12. Sont inclus dans les emplois assurables, s'ils ne sont pas des emplois exclus en vertu du paragraphe 3(2) de la Loi ou d'une disposition du présent règlement, les emplois suivants :

[...]

e) l'emploi exercé par une personne à titre de chauffeur de taxi, d'autobus commercial, d'autobus scolaire ou d'un autre véhicule utilisé par une entreprise privée ou une administration publique pour le transport de passagers, lorsque cette personne n'est pas la propriétaire du véhicule ni l'exploitant, ni le patron de l'entreprise privée ou de l'administration publique [...]

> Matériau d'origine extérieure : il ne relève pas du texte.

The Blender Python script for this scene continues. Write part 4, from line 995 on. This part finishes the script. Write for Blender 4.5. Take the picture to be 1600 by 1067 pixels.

[10] Il est clair que cet énoncé correspond aux circonstances de l’espèce. Le travailleur était un chauffeur de taxi et n'était pas le propriétaire ou le patron de cette entreprise. Qui était alors le propriétaire? Les faits allégués par l'appelant appuient son affirmation que, quoiqu'il était le propriétaire légitime de la plaque et du véhicule, il les avait transférés au travailleur “ sous la table ”. D’après lui, cette pratique commerciale était courante dans le domaine du taxi. Pour le monde extérieur ou les simples citoyens de London, l'appelant était toujours le propriétaire de l'entreprise. La Cour conclut que l'appelant était le propriétaire et le patron de l'entreprise de taxis, et elle n’a pas été convaincue du transfert de cette propriété au travailleur. Le fait que la plaque continue d'être valide jusqu'à la fin de la période de probation et que son vieux modèle de véhicule soit utilisé comme taxi jusqu'en 1996, moment où il serait trop vieux pour être utilisé ainsi selon les règlements de la Ville de London, convenait à l'appelant.

[11] L'appelant demeurait à Antigua et voulait limiter à rien, ou presque rien, sa responsabilité en ce qui concerne ces questions pendant qu’il était à l'extérieur du Canada. Ce plan compliqué qu'il avait conçu satisfaisait ses besoins immédiats. Il avait besoin de voir à ce que sa plaque d'immatriculation et son taxi continuent d’être utilisés jusqu'en 1996. Le projet en question atteindrait ces buts.

[12] Cette conclusion est fondée en droit, vu la décision dans l’affaire 715341 Ontario Ltd. v. M.N.R., [1993] A.C.F. no 1064, et encore davantage, celle de la Cour d'appel fédérale dans l'affaire Attorney General v. Skyline Cabs (1982) Ltd., [1986] A.C.F. no 335.

[13] Le paragraphe 17(1) du Règlement sur l'assurance-chômage (perception des cotisations) se lit comme suit :

Le propriétaire ou l'exploitant d'une entreprise privée ou d'un établissement public qui occupe une personne à un emploi visé à l'alinéa 12e) du Règlement sur l'assurance-chômage est réputé, aux fins de la tenue des registres, du calcul de la rémunération assurable et du paiement des cotisations aux termes de la Loi et du présent règlement, être l'employeur de toute personne qu'il occupe ainsi et dont l'emploi est inclus dans les emplois assurables en vertu dudit alinéa.

[14] Il s'ensuit que l'appelant est la bonne personne à évaluer et qu'il lui revient de retenir et de verser des cotisations d'assurance-chômage. Dans ces circonstances, le chauffeur n'est pas un entrepreneur indépendant.

[15] L'appel est rejeté et la décision du ministre est confirmée.

Signé à Toronto (Ontario) ce 14e jour de janvier 1999.

“ W.E. MacLatchy ”

J.S.C.C.I.

[TRADUCTION FRANÇAISE OFFICIELLE]

Traduction certifiée conforme ce 8e jour de juillet 1999.